··· INPUT
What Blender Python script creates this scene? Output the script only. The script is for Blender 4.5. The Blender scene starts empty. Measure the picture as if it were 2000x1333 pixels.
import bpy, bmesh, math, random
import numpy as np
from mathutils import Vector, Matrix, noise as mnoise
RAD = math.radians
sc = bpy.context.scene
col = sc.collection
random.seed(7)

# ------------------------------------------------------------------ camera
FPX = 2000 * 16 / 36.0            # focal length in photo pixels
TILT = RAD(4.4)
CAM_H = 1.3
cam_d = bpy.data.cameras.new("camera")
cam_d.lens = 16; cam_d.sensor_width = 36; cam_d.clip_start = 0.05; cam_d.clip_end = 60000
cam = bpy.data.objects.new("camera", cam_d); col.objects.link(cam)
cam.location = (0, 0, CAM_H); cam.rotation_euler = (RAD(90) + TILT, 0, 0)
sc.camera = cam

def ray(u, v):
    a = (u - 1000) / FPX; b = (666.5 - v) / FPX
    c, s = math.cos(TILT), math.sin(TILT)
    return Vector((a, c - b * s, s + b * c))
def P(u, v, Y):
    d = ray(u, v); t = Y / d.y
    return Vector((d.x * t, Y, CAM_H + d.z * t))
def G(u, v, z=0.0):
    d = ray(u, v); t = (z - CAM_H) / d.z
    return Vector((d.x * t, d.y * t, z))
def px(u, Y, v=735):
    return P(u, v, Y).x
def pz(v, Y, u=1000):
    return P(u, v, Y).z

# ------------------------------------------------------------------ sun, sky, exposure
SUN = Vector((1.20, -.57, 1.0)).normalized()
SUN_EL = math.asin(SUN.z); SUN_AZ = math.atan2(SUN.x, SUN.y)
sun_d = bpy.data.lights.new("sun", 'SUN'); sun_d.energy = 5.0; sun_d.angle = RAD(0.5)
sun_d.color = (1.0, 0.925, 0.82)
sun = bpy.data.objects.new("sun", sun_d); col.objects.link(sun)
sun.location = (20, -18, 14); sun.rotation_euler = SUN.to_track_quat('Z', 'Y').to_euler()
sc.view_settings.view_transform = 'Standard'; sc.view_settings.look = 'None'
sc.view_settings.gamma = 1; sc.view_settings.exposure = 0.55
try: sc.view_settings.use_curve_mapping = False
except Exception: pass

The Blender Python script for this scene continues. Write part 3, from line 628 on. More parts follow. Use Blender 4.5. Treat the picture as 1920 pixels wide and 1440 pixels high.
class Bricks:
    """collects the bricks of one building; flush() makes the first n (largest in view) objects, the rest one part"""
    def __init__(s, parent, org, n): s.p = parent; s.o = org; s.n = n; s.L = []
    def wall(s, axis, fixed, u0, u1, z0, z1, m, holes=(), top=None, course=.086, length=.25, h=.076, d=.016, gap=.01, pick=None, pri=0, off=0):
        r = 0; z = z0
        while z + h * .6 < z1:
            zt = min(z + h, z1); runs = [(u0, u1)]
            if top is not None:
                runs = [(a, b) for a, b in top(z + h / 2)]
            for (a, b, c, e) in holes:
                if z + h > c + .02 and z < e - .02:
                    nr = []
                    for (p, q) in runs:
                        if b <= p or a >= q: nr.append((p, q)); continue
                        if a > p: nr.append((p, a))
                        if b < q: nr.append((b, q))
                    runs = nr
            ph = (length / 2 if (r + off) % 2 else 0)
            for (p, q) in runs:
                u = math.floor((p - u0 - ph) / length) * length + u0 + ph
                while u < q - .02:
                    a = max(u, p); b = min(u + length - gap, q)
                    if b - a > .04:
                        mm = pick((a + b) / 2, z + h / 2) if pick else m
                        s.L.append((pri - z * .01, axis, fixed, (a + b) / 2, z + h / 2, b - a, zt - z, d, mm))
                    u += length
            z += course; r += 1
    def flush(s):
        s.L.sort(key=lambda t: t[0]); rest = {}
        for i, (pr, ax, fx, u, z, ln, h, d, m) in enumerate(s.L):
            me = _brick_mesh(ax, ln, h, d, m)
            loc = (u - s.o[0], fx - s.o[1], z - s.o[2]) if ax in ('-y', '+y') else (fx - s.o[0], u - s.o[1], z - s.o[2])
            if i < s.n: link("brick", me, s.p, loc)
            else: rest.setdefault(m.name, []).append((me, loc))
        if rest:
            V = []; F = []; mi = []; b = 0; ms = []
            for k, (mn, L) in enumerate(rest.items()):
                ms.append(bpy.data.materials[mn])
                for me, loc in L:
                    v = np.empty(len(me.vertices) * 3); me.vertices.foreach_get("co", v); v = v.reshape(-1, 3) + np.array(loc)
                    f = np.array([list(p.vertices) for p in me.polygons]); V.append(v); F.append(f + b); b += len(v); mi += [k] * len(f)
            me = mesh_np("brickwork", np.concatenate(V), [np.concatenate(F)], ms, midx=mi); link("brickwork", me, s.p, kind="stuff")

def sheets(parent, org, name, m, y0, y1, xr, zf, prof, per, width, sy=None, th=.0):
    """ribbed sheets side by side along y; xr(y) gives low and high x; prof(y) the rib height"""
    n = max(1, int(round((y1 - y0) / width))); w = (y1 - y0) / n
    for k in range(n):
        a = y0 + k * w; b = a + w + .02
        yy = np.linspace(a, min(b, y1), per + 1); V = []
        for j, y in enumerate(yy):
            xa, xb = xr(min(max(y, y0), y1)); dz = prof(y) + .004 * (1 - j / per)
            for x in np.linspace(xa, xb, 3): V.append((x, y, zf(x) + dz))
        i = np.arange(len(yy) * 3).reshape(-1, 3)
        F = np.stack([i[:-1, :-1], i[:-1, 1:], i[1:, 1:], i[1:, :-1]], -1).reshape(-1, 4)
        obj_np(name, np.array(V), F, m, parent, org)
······
TASK GOAL:
Look through the entries above and report each line where the string "this" occurs.

SOLUTION:
What Blender Python script creates this scene? Output the script only. The script is for Blender 4.5. The Blender scene starts empty. Measure the picture as if it were 2000x1333 pixels.
The Blender Python script for this scene continues. Write part 3, from line 628 on. More parts follow. Use Blender 4.5. Treat the picture as 1920 pixels wide and 1440 pixels high.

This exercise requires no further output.